## Collected data
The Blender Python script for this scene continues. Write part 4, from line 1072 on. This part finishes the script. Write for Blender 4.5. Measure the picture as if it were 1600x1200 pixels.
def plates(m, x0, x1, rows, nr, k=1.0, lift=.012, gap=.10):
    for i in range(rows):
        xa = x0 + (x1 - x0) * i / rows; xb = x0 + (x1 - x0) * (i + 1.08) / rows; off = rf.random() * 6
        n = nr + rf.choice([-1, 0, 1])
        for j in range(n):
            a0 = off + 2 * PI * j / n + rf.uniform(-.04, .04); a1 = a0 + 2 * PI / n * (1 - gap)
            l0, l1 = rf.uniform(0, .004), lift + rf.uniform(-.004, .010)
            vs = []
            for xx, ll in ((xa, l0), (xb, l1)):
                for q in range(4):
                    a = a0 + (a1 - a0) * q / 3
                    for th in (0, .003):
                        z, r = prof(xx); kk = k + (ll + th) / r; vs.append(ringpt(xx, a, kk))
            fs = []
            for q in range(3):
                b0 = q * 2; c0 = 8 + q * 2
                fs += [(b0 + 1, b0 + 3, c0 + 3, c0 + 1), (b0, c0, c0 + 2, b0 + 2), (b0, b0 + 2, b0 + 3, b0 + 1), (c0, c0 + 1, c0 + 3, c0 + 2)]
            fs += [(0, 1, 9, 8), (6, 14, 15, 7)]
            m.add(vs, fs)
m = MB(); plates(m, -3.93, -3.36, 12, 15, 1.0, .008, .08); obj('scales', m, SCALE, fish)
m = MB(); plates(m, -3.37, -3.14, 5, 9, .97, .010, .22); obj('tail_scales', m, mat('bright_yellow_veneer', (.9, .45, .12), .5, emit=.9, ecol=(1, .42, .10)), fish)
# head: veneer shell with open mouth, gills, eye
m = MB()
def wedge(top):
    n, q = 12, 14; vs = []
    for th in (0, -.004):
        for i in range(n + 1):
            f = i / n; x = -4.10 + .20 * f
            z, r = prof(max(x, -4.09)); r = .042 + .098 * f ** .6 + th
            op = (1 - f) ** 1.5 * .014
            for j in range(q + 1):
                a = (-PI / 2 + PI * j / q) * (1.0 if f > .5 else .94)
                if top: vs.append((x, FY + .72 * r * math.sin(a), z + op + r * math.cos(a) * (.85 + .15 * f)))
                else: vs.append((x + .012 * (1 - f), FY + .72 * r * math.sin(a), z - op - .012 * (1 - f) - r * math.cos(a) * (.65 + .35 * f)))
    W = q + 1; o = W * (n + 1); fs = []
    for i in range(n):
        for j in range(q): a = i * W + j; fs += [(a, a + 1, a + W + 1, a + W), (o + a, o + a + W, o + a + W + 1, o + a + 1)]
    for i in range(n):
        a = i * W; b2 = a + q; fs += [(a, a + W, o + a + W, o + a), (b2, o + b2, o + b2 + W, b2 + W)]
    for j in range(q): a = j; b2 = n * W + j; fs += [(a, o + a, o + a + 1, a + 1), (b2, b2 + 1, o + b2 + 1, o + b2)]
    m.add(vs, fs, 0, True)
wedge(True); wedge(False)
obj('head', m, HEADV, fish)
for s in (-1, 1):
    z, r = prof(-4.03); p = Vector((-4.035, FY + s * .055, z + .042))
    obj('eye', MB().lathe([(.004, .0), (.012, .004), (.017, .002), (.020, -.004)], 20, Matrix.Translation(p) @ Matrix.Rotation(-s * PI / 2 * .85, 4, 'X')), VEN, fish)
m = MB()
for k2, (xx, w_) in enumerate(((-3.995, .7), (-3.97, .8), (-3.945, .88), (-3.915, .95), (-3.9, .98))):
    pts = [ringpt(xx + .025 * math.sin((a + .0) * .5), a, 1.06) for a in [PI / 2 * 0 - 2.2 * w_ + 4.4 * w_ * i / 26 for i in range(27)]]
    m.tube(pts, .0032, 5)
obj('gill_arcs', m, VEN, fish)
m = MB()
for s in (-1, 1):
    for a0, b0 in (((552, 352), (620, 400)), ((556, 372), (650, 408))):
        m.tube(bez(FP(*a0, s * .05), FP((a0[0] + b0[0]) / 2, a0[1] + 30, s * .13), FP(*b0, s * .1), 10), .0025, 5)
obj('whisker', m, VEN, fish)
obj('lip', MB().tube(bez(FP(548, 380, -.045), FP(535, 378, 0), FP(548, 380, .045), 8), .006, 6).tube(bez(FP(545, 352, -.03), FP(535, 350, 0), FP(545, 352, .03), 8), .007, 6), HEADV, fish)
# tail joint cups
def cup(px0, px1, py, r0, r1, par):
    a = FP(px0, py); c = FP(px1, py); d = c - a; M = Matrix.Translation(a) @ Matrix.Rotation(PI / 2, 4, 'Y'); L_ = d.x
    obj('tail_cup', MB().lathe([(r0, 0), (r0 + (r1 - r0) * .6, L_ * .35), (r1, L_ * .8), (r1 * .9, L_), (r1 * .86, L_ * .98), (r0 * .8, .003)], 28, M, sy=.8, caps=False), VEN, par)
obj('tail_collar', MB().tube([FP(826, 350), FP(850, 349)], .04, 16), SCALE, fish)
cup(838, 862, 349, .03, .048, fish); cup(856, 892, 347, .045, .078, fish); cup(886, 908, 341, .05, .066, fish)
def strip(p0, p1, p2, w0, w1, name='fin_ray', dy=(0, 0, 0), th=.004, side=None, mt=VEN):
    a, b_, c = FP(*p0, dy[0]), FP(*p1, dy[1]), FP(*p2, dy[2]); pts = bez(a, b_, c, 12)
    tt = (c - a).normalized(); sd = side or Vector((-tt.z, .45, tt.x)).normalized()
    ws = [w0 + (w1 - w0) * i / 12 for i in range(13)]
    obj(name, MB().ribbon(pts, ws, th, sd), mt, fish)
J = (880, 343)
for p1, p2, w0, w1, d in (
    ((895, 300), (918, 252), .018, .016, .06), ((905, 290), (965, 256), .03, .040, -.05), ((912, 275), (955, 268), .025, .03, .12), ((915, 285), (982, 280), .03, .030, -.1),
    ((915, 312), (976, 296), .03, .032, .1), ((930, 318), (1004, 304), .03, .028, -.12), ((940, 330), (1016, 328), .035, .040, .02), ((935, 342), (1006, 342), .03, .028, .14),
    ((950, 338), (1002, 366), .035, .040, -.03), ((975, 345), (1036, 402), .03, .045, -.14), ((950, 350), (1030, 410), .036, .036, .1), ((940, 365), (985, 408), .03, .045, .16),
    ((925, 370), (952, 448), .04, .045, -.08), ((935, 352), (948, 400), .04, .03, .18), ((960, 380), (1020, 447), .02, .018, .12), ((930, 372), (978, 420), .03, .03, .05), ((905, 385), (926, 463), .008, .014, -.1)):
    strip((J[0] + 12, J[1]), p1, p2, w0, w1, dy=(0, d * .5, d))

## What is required
Quote every line of the data, word for word.

## Expected output
The Blender Python script for this scene continues. Write part 4, from line 1072 on. This part finishes the script. Write for Blender 4.5. Measure the picture as if it were 1600x1200 pixels.
def plates(m, x0, x1, rows, nr, k=1.0, lift=.012, gap=.10):
    for i in range(rows):
        xa = x0 + (x1 - x0) * i / rows; xb = x0 + (x1 - x0) * (i + 1.08) / rows; off = rf.random() * 6
        n = nr + rf.choice([-1, 0, 1])
        for j in range(n):
            a0 = off + 2 * PI * j / n + rf.uniform(-.04, .04); a1 = a0 + 2 * PI / n * (1 - gap)
            l0, l1 = rf.uniform(0, .004), lift + rf.uniform(-.004, .010)
            vs = []
            for xx, ll in ((xa, l0), (xb, l1)):
                for q in range(4):
                    a = a0 + (a1 - a0) * q / 3
                    for th in (0, .003):
                        z, r = prof(xx); kk = k + (ll + th) / r; vs.append(ringpt(xx, a, kk))
            fs = []
            for q in range(3):
                b0 = q * 2; c0 = 8 + q * 2
                fs += [(b0 + 1, b0 + 3, c0 + 3, c0 + 1), (b0, c0, c0 + 2, b0 + 2), (b0, b0 + 2, b0 + 3, b0 + 1), (c0, c0 + 1, c0 + 3, c0 + 2)]
            fs += [(0, 1, 9, 8), (6, 14, 15, 7)]
            m.add(vs, fs)
m = MB(); plates(m, -3.93, -3.36, 12, 15, 1.0, .008, .08); obj('scales', m, SCALE, fish)
m = MB(); plates(m, -3.37, -3.14, 5, 9, .97, .010, .22); obj('tail_scales', m, mat('bright_yellow_veneer', (.9, .45, .12), .5, emit=.9, ecol=(1, .42, .10)), fish)
# head: veneer shell with open mouth, gills, eye
m = MB()
def wedge(top):
    n, q = 12, 14; vs = []
    for th in (0, -.004):
        for i in range(n + 1):
            f = i / n; x = -4.10 + .20 * f
            z, r = prof(max(x, -4.09)); r = .042 + .098 * f ** .6 + th
            op = (1 - f) ** 1.5 * .014
            for j in range(q + 1):
                a = (-PI / 2 + PI * j / q) * (1.0 if f > .5 else .94)
                if top: vs.append((x, FY + .72 * r * math.sin(a), z + op + r * math.cos(a) * (.85 + .15 * f)))
                else: vs.append((x + .012 * (1 - f), FY + .72 * r * math.sin(a), z - op - .012 * (1 - f) - r * math.cos(a) * (.65 + .35 * f)))
    W = q + 1; o = W * (n + 1); fs = []
    for i in range(n):
        for j in range(q): a = i * W + j; fs += [(a, a + 1, a + W + 1, a + W), (o + a, o + a + W, o + a + W + 1, o + a + 1)]
    for i in range(n):
        a = i * W; b2 = a + q; fs += [(a, a + W, o + a + W, o + a), (b2, o + b2, o + b2 + W, b2 + W)]
    for j in range(q): a = j; b2 = n * W + j; fs += [(a, o + a, o + a + 1, a + 1), (b2, b2 + 1, o + b2 + 1, o + b2)]
    m.add(vs, fs, 0, True)
wedge(True); wedge(False)
obj('head', m, HEADV, fish)
for s in (-1, 1):
    z, r = prof(-4.03); p = Vector((-4.035, FY + s * .055, z + .042))
    obj('eye', MB().lathe([(.004, .0), (.012, .004), (.017, .002), (.020, -.004)], 20, Matrix.Translation(p) @ Matrix.Rotation(-s * PI / 2 * .85, 4, 'X')), VEN, fish)
m = MB()
for k2, (xx, w_) in enumerate(((-3.995, .7), (-3.97, .8), (-3.945, .88), (-3.915, .95), (-3.9, .98))):
    pts = [ringpt(xx + .025 * math.sin((a + .0) * .5), a, 1.06) for a in [PI / 2 * 0 - 2.2 * w_ + 4.4 * w_ * i / 26 for i in range(27)]]
    m.tube(pts, .0032, 5)
obj('gill_arcs', m, VEN, fish)
m = MB()
for s in (-1, 1):
    for a0, b0 in (((552, 352), (620, 400)), ((556, 372), (650, 408))):
        m.tube(bez(FP(*a0, s * .05), FP((a0[0] + b0[0]) / 2, a0[1] + 30, s * .13), FP(*b0, s * .1), 10), .0025, 5)
obj('whisker', m, VEN, fish)
obj('lip', MB().tube(bez(FP(548, 380, -.045), FP(535, 378, 0), FP(548, 380, .045), 8), .006, 6).tube(bez(FP(545, 352, -.03), FP(535, 350, 0), FP(545, 352, .03), 8), .007, 6), HEADV, fish)
# tail joint cups
def cup(px0, px1, py, r0, r1, par):
    a = FP(px0, py); c = FP(px1, py); d = c - a; M = Matrix.Translation(a) @ Matrix.Rotation(PI / 2, 4, 'Y'); L_ = d.x
    obj('tail_cup', MB().lathe([(r0, 0), (r0 + (r1 - r0) * .6, L_ * .35), (r1, L_ * .8), (r1 * .9, L_), (r1 * .86, L_ * .98), (r0 * .8, .003)], 28, M, sy=.8, caps=False), VEN, par)
obj('tail_collar', MB().tube([FP(826, 350), FP(850, 349)], .04, 16), SCALE, fish)
cup(838, 862, 349, .03, .048, fish); cup(856, 892, 347, .045, .078, fish); cup(886, 908, 341, .05, .066, fish)
def strip(p0, p1, p2, w0, w1, name='fin_ray', dy=(0, 0, 0), th=.004, side=None, mt=VEN):
    a, b_, c = FP(*p0, dy[0]), FP(*p1, dy[1]), FP(*p2, dy[2]); pts = bez(a, b_, c, 12)
    tt = (c - a).normalized(); sd = side or Vector((-tt.z, .45, tt.x)).normalized()
    ws = [w0 + (w1 - w0) * i / 12 for i in range(13)]
    obj(name, MB().ribbon(pts, ws, th, sd), mt, fish)
J = (880, 343)
for p1, p2, w0, w1, d in (
    ((895, 300), (918, 252), .018, .016, .06), ((905, 290), (965, 256), .03, .040, -.05), ((912, 275), (955, 268), .025, .03, .12), ((915, 285), (982, 280), .03, .030, -.1),
    ((915, 312), (976, 296), .03, .032, .1), ((930, 318), (1004, 304), .03, .028, -.12), ((940, 330), (1016, 328), .035, .040, .02), ((935, 342), (1006, 342), .03, .028, .14),
    ((950, 338), (1002, 366), .035, .040, -.03), ((975, 345), (1036, 402), .03, .045, -.14), ((950, 350), (1030, 410), .036, .036, .1), ((940, 365), (985, 408), .03, .045, .16),
    ((925, 370), (952, 448), .04, .045, -.08), ((935, 352), (948, 400), .04, .03, .18), ((960, 380), (1020, 447), .02, .018, .12), ((930, 372), (978, 420), .03, .03, .05), ((905, 385), (926, 463), .008, .014, -.1)):
    strip((J[0] + 12, J[1]), p1, p2, w0, w1, dy=(0, d * .5, d))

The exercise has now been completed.